In der traurigen Wirklichkeit schaut es aber leider ganz anders aus. Tatsächlich schreiben viel zu wenige Menschen Protestsongs. Sie verzichten damit nicht nur auf ein persönliches Druckablassventil. Sie verweigern so auch ihren Dienst an der Gemeinschaft. Wo, wenn nicht im Protest und in der Kunst, kann heute überhaupt noch so etwas wie ein "Wir" existieren? Musik als verbindende Kraft, Brandbeschleuniger und Herzenswärmer wie auch als Verstärker hätte diesbezüglich ein relativ leichtes Spiel. Nur hochrappeln muss man sich dafür schon.

Toxische Männlichkeit

Zum Glück ist Wien dem Klischee zufolge aber nicht nur die Welthauptstadt des Grants. Nein, hier findet mit dem Protestsongcontest seit dem Jahr 2004 auch eine eigene Veranstaltungsreihe statt, die jährlich zur Erinnerung an die Februarkämpfe 1934 am 12. Februar ganz dem musikalischen Contra geschuldet ist.

Wer dabei heuer als Sieger oder Siegerin hervorgehen wird, ist freilich noch ungewiss. Ein zentraler Verlierer steht diesmal dafür schon im Vorfeld fest. Als aus dem Alltag gegriffener, sprich lebensnaher Feind Nummer eins bekommt aktuell das iPhone links und rechts seine Watschen ab. Symbolhaft für Kapitalismus und Markengeilheit bei gleichzeitigem Desinteresse an einer Welt, die man zugunsten verdummender Inhalte auf Hass befördernden Tech-Magnaten-Plattformen am liebsten nicht einmal ignoriert, hat das Produkt aus dem Apple-Konzern beim PSC 2023 gleich mehrere Gastauftritte - ohne aber im Zentrum zu stehen. Stattdessen geht es in den Stücken von Werner Brix und Flow & Felvin um allgemeinen Radikalkonsumismus oder die vergebliche Suche nach globaler Gerechtigkeit. Interessant in diesem Zusammenhang auch Lenny420 feat.
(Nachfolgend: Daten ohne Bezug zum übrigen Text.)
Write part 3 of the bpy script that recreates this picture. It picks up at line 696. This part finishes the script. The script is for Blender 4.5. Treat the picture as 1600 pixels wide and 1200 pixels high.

Benjo, die ausgerechnet im handelsüblichen Gangstarap-Stil gegen Profitgier und für den Heimatplaneten agitieren. Das würde es bei 50 Cent definitiv nicht geben!

Wer die Hauptschuld an der Misere trägt, ist übrigens im Song "Ausempört" von Luksan Wunder schnell ausgemacht. Wir haben es mit einem Protestlied zu tun, bei dem unter besonderer Berücksichtigung der Personenbeschreibung "alter weißer Cis-Mann" vor allem männlichen Boomern das Geimpfte aufgeht. Toxische Männlichkeit und Femizide wiederum stehen in den Stücken von Lasse Mangold und Vlun auf dem Programm, während Lena Theresia mit ihrem Lied "Wunderbar" etwas über den weiblichen Intimbereich in Richtung Sigmund Freud richtigstellt.

Der Ukraine-Krieg kommt ebenso vor wie verwahrloste Asylquartiere. La Gouche schließlich schließen den Kreis zurück zum täglichen Arbeitsweg: "Hackel-hackel! Hölle, Hölle!!" Über das Überleben im Hamsterrad dann aber beim nächsten Mal wieder mehr.